Leino's miscellany

Leino's miscellany

Subscripts in technical presentations

Any technical writer who uses formulas or variables ought to consider the issues brought up in this short article:

ASCII implication

Many operators in programming languages have standard representations, like + and <. In contrast, logical implication (⟹, “implies”) is an operator that different programming/specification languages represent in different ways, particularly when the language uses ASCII characters. I wish to make a recommendation to such language designers: choose ==> over =>. Here’s why:

If you think of the boolean type as an enumeration consisting of the values false and true, then many languages would let you compare these values with the ordering ≤ (“less than or equal”). In ASCII, you would then write false <= true. Similarly, if you think of the booleans as forming a lattice, then the common choice is to make false the bottom element and true the top element. Writing the lattice ordering as ≤, you would again write false <= true in ASCII. The ordering in the lattice is in fact the implication ordering, so ≤ is the same as ⟹. In typeset mathematics, one is used to this, so you may see both “false ≤ true” and “false ⟹ true”. But in ASCII, the situation becomes confusing if you write ⟹ as =>, because then both false <= true and false => true would hold. So don’t choose => as your implication symbol; choose something else, like ==>.

Also, if you have implication, chances are you would also want reverse implication, ⟸ (“follows from”, or as Jan van de Snepscheut jokingly would say, “explies”). If you had chosen => for implies, the natural choice for explies would then be <=. But this would be disastrous, because then you’d have both false <= true (for “false ≤ true”) and true <= false (for “true ⟸ false”)! So, don’t choose => as your implication symbol; instead, consider ==> for implies and <== for explies.

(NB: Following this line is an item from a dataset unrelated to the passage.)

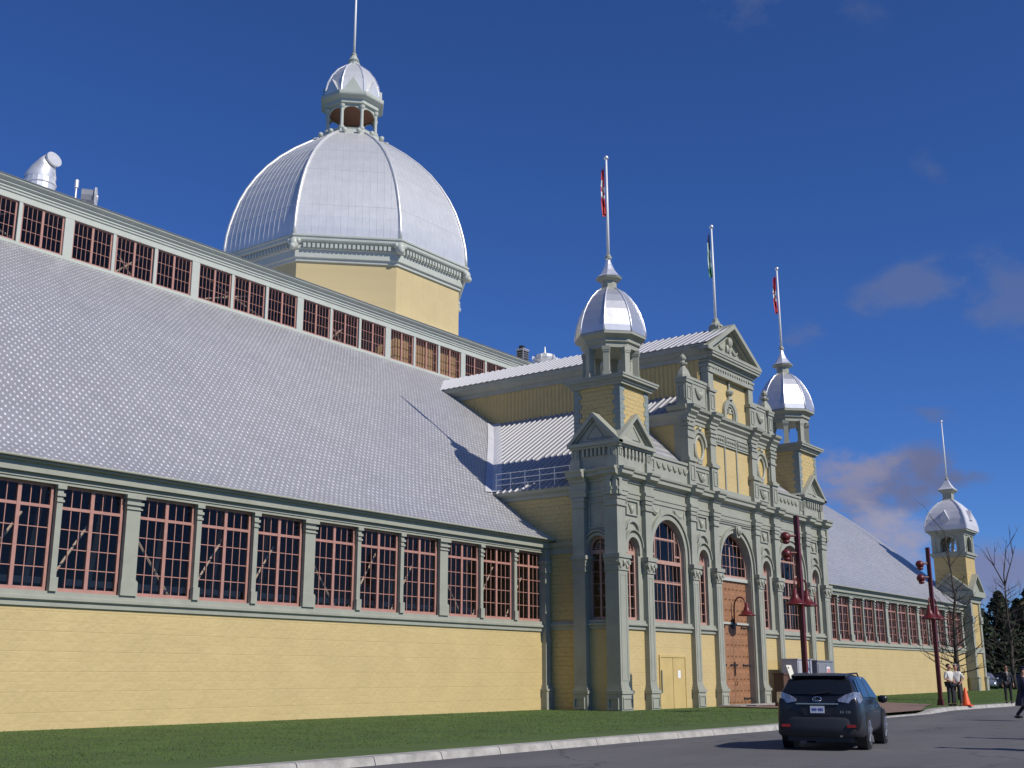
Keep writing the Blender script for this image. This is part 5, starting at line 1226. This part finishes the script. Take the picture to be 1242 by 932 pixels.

Finally, although binding powers of operators are not chosen consistently across languages, I like giving conjunction (logical “and”) and disjunction (logical “or”) higher binding power than implication. To make the visual appearance of expressions suggestive of the binding powers, you want to make lower-precedence operators occupy more horizontal space. A simple way to achieve that is to make lower-precedence operators longer. Using 3 characters for implication instead of 2 achieves this effect: your eyes would naturally read A && B ==> C && D as (A && B) ==> (C && D), not as A && (B ==> C) && D. So, don’t choose => as your implication operator, choose ==>.